After a week of salmon fishing, I picked up Belma in Oppdal and we headed into the mountains. We planned to explore Innerdalen again  and enjoy some nice weather. 

We hiked 28km in 2 days, connecting Renndalen with Innerdalen. This route is marked as an extra difficult hike.  
It starts with a steep section (from 250m to 1100m) along some nice waterfalls, from Renndølsetra to Renndalen.
We had a little foggy Renndalen just for ourselves.
The valley ends with a steep section leading to Langvatnet. First snow encountered here.
Crossing the water above the waterfall from Langvatnet. 
Belma chose to walk in the lake instead...
 The waterfall from Langvatnet into Renndalen.
Langvatnet was foggy, with lot of flies and some ice in the lake! No fishing...
The original plan was to camp next to the lake ... well, it was not possible
So we continued, ... escaped from the fog and found a great place to put a tent,
with some amazing views all around.
Our camp in the evening
and in the morning. No fog!
But more snow:)
Around lunchtime, we reached the entry gate into Innerdalen, with amazing landscape everywhere around and no people at all. 
The Innerdalen valley looks nice and easy, but it was a long walk down to the car...
I especially enjoyed the endless muddy section through Lusmyra.
Beside the mud, it offers great views as well
but it takes a lot of energy from an old man to walk in the mud.

Bittersweet Orkla

We have been planning this trip to Orkla a long time and due to corona situation, we had to change the date several times. Finally, my fishing guru Fery and his grandson Honza entered Norway, only 10 hours before the Czech republic became red health risk zone (so no need to have 10 days quarantine). I brewed a special beer edition for the occasion.

We stayed 7 days in this lovely cabin in amazing Svinsøyen lakse camp. It has great atmosphere, reminding me of a climbing camp... We had 3km of Orkla river available for fishing, being accompanied only by a few friendly fishermen.

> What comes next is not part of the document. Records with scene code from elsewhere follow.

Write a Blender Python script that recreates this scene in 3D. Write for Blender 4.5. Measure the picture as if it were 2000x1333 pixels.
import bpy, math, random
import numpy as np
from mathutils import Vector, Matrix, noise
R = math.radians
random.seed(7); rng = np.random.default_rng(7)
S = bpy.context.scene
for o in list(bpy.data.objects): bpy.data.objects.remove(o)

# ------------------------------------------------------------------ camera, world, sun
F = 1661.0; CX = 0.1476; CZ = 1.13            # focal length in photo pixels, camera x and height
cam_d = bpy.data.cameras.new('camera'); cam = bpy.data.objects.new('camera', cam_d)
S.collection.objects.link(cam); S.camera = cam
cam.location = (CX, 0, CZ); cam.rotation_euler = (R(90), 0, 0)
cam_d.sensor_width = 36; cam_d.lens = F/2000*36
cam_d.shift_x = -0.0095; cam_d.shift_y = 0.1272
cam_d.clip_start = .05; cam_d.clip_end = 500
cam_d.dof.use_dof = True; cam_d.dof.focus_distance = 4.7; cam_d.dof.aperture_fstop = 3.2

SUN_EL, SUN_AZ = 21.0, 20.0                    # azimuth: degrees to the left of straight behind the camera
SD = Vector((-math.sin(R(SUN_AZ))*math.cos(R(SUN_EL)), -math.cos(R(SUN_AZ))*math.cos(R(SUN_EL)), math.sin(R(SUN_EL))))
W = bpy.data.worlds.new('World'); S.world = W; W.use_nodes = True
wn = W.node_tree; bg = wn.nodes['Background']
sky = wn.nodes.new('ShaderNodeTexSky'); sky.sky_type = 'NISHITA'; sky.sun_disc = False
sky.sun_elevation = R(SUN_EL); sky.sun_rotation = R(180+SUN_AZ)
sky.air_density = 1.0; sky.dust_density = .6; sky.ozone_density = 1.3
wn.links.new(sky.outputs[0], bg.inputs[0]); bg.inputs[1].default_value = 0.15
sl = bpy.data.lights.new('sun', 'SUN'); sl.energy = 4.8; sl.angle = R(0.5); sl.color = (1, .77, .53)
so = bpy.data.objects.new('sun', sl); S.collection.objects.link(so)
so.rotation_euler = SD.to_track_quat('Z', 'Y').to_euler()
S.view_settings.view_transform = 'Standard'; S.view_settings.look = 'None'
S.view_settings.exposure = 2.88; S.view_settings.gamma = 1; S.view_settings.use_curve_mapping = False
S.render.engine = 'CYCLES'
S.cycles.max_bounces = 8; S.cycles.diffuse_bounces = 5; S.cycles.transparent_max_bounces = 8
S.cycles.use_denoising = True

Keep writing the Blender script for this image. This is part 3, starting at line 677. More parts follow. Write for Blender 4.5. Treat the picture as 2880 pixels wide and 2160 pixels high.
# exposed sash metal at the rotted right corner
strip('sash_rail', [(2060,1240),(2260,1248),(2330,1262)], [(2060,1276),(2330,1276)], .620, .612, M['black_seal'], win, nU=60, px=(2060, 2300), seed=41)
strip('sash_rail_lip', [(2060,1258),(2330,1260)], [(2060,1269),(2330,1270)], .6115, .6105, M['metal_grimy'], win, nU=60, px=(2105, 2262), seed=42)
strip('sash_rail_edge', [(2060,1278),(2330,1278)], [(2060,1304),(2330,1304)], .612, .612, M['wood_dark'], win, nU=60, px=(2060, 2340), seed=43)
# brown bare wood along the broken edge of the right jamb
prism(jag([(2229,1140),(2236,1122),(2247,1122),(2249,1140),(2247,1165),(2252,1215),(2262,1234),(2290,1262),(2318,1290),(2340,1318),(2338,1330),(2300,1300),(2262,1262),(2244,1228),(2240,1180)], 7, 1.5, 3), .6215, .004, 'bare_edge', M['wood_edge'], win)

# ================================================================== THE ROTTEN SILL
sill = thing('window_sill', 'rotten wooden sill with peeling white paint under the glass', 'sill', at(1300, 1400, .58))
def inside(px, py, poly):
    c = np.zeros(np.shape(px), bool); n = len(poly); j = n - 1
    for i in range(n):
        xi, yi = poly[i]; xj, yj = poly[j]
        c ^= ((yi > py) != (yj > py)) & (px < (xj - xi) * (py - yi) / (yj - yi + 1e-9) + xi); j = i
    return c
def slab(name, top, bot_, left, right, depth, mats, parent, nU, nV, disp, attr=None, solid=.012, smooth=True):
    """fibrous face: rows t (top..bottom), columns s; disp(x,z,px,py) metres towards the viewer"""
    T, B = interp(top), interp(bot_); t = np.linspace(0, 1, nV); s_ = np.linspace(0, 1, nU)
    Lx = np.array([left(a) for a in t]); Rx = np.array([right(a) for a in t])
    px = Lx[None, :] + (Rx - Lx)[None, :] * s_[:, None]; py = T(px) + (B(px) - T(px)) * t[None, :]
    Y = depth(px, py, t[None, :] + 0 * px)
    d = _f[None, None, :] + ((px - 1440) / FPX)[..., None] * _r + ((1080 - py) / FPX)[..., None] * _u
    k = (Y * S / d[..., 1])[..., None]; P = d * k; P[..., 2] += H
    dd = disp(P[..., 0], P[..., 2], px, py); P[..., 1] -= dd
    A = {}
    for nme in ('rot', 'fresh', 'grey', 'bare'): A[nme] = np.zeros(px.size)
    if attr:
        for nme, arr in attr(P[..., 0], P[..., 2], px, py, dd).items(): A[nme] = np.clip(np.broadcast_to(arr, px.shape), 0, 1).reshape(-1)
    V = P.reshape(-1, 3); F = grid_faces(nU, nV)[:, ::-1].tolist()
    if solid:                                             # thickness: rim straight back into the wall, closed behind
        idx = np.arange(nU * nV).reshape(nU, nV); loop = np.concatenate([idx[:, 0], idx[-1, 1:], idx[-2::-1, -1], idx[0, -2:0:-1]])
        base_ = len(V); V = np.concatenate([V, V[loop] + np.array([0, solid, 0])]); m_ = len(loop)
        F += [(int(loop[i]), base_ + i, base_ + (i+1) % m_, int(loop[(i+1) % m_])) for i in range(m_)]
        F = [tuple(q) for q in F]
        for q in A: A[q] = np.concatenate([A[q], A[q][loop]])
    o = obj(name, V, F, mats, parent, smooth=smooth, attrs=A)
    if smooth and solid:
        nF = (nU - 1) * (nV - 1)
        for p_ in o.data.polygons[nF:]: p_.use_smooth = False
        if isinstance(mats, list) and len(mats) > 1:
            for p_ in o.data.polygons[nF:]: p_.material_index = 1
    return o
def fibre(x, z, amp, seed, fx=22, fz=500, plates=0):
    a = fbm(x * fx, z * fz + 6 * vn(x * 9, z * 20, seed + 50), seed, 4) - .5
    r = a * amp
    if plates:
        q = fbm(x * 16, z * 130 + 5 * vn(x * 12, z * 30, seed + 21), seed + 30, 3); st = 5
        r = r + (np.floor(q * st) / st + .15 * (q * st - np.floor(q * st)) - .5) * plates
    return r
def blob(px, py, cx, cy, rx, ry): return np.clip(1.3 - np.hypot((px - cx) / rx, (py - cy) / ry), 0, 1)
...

The first and the biggest salmon we encountered was hanging on a wall in our cabin.

We fished mostly in Rorommet and Saghølen, using spinners and lures.

Since there was nobody occupying Svinsøyhølen (which is usually part of an exclusive salmonpackage), we spent some time there as well.

First day of fishing was just amazing. There was lot of activity, many salmon jumping all around. I started in Saghølen, using my favorite spinner from FC Spinner. Suddenly, I hooked a salmon in the middle of the current. The fish seemed big. That was a moment I had been dreaming about the whole year. Salmon went straight to the bottom and after a while freed itself from my hook. I only saw a huge silver shadow. It was the moment of desperation and hope as well. Will I get another chance? After an hour, another one on the hook. Smaller size. Again, the fish went down to the bottom, then jumped, show me its beauty and escaped. Well, I have never hooked two salmon in a season, so it was obvious, that there is no chance to get another one that day (or the trip)... I moved to Rorommet and we had a nice dinner there. Fery went to sleep in the gapahuk and I tried to cast. And got another salmon! Finally, I was able to land it, Honza helped me with the net and we got beautiful male fish for the dinner (70cm, 3kg).

Wild atlantic salmon is the best...

Such a day needed some decent celebration.

Salmon fishing is very demanding, so one needs a lot of breaks - it is a great idea to go and pick up some mushrooms

and host a lovely couple from Brno:)

After short trip to Aure, where we got a few mackrels and a cod, the final day of salmon fishing on Orkla has come. I went to Saghølen, my most favorite section. After 10 minutes, I walked back to the camp with another salmon (60 cm, 1.6kg). Getting (and keeping) salmon so early means that I was not allowed to fish anymore that day. 

So I spent the whole day preparing the salmon soup, grilling, picking mushrooms and drinking beer. And hoping, that the next year Fery will be in better shape and will have a chance to fish more.